Pitching Futurama To Fox Was A Grueling Process For Matt Groening

"Futurama: It just won't stay dead!" This was the caption on the title card of "Bender's Big Score," the first "Futurama" movie. Since that film's release in 2007, this has still proven true. Brief history lesson: "Futurama" aired for four seasons on Fox between 1999 and 2003. After its cancellation, fan outcry was loud enough for Comedy Central to produce four direct-to-DVD movies (later re-edited into a 16-episode season 5) between 2007 to 2009. Comedy Central then picked up the series for two more seasons, which aired from 2010 to 2013. After that second cancellation, it seemed the show was finally done for good, but it was recently announced that Hulu would be picking the show up for an eighth season.

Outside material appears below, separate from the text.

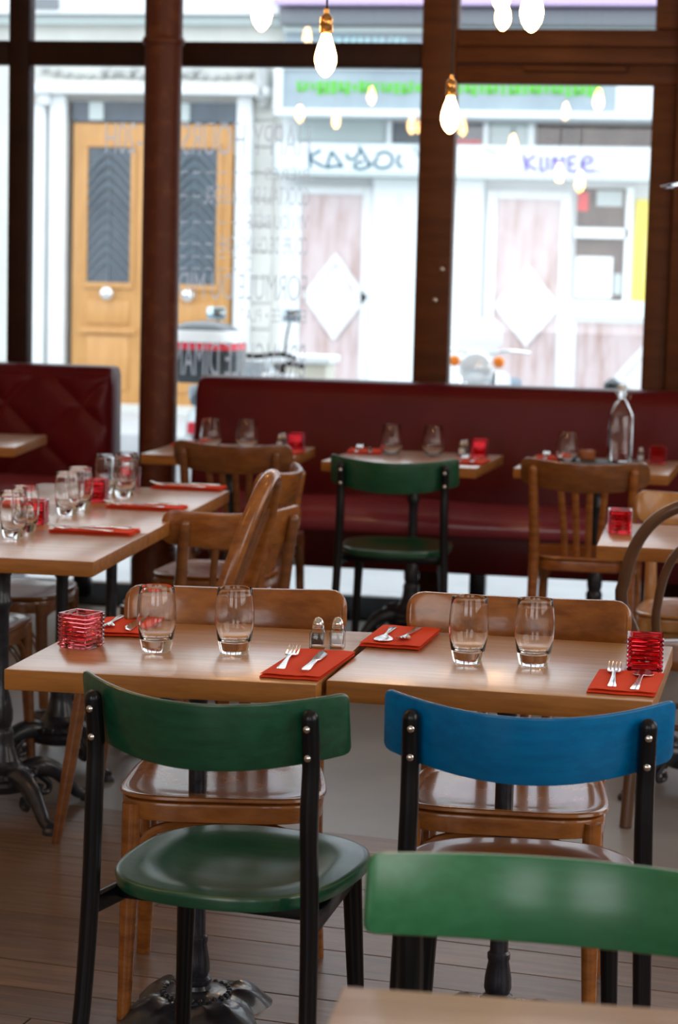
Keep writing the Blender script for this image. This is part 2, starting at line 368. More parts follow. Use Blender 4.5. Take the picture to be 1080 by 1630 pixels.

The story of "Futurama" and its multiple revivals recalls "The Little Engine that Could." The series never had the ratings or cultural footprint of co-creator Matt Groening's "The Simpsons," or comparable adult animation like Seth MacFarlane's "Family Guy." The sci-fi theme of "Futurama" no doubt pushed it into a smaller niche than those other shows. Indeed, according to Groening, it was a struggle to even get the show on air in the first place.

The Simpsons' shadow

"The Simpsons and Their Mathematical Secrets" by Simon Singh touches on the creation of its subject sister series. "Futurama" was the child of not only Groening, but "Simpsons" writer David X. Cohen, who, as both a science and a science-fiction nerd, was the perfect fit to flesh out the series' setting and satirize tropes. Part of that satire lies within the setting; the world of "Futurama" is quite similar to our own, just with space ships and robots. If it leans more towards dystopia than utopia, that's only because modern day does too.

The "Simpsons" and "Futurama" share the same rapid-fire comic delivery and pop-culture flavored sense of humor, but their comic set-ups differ. While "The Simpsons" is a family sitcom, "Futurama" is a workplace sitcom, about the staff of a small delivery company. The twist? The show is set 1000 years in the future and the company is "Planet Express," which delivers across the universe. 

On "The Simpsons," developer James L. Brooks had negotiated a sweet deal for the writers' room; Fox executives were barred from interfering with the show's production or altering its content. Despite "The Simpsons" ending up as one of Fox's biggest hits, the network was reticent to give Groening a similar deal on "Futurama."

Strange New World

In an interview with Mother Jones shortly before the "Futurama" premiere, Groening explained the trouble:

"The second they ordered it, they completely freaked out and were afraid the show was too dark and mean-spirited, and thought they had made a huge mistake and that the only way they could address their anxieties was to try to make me as crazy as possible with their frustrations."

Groening called the early production, "by far the worst experience of my grown-up life." In fairness to Fox, the humor of "Futurama" does have a definite mean streak. In the first episode, "Space Pilot 3000," Fry (Billy West) and Bender (John DiMaggio) meet after the former accidentally stumbles into a suicide booth. The show's cast was also all adults, unlike "The Simpsons" where more than half of the cast is elementary school aged kids. This meant "Futurama" would lack a child's POV "The Simpsons" often had and result in an older (and smaller) target audience.

Groening didn't give into network pressure though, "I resisted every step of the way. In one respect, I will take full blame for the show if it tanks, because I resisted every single bit of interference."

So, what marks does Groening deserve? "Futurama" definitely hasn't had the same consistent run as "The Simpsons," but despite its multiple cancellations, I wouldn't say it's fair to say the show "tanked" either. The series has had more second chances than any program in TV history, chances it wouldn't have gotten if it wasn't so darn good. While the Comedy Central seasons were definitely more uneven than the original run, they too had plenty good episodes ("Saturday Morning Fun Pit," "Murder of the Planet Express," and the until-recently series finale, "Meanwhile."). Fingers crossed that the Hulu revival lives up to this legacy and is a less draining experience for Groening, Cohen, and co.